I’m not much for thinking about counterfactual pasts—“If it wasn’t for that horse, I never would’ve spent that year in college”—because to suggest that long causal chains can be retrospectively determined with any accuracy seems a gross overconfidence in the lying machine that is human long-term memory (let alone in the power of a human consciousness to know—consciously—why it’s making a decision even in the present).
Yet I cannot help but experience as true the idea that if I hadn’t thought of a certain pun, I never would’ve met my wife:
- I was going to write my undergrad thesis on literature, but I thought of a pun I wanted to use in my title that only made sense for a film thesis, and really a thesis on horror film.
- I had taken many film studies classes, but never really dealt with horror.

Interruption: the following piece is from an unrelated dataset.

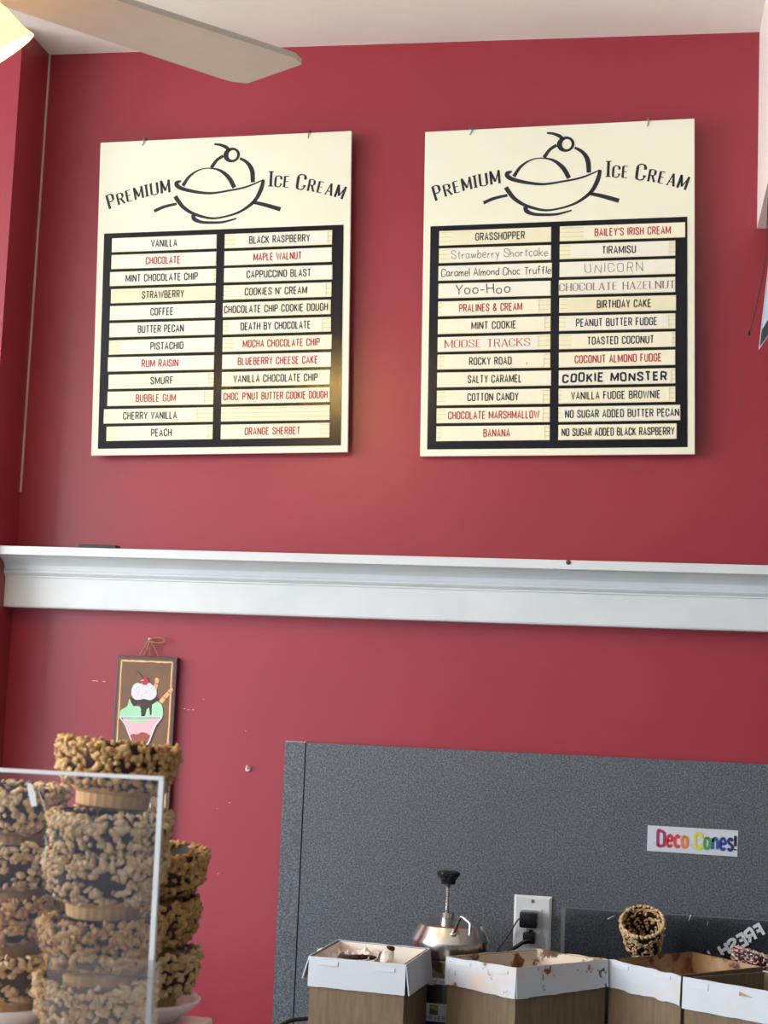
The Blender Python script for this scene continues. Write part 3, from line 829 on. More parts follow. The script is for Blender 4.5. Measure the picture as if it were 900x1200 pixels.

I learned everything I could about it, watched all the films I’d missed by being terrified of the genre till age 19, and wrote the thesis.
- I liked the work so much that, years later, when it seemed time to go to grad school, I went to Pitt to work with a prominent scholar on horror.
- At Pitt, I met my wife, Aubrey Hirsch. The cliché “lovely and talented” is never more accurate than when applied to her.
I remembered this story today after forgetting about it nearly a decade ago. It’s a true and almost absurd and you’ll have to take my word that the missing details don’t matter.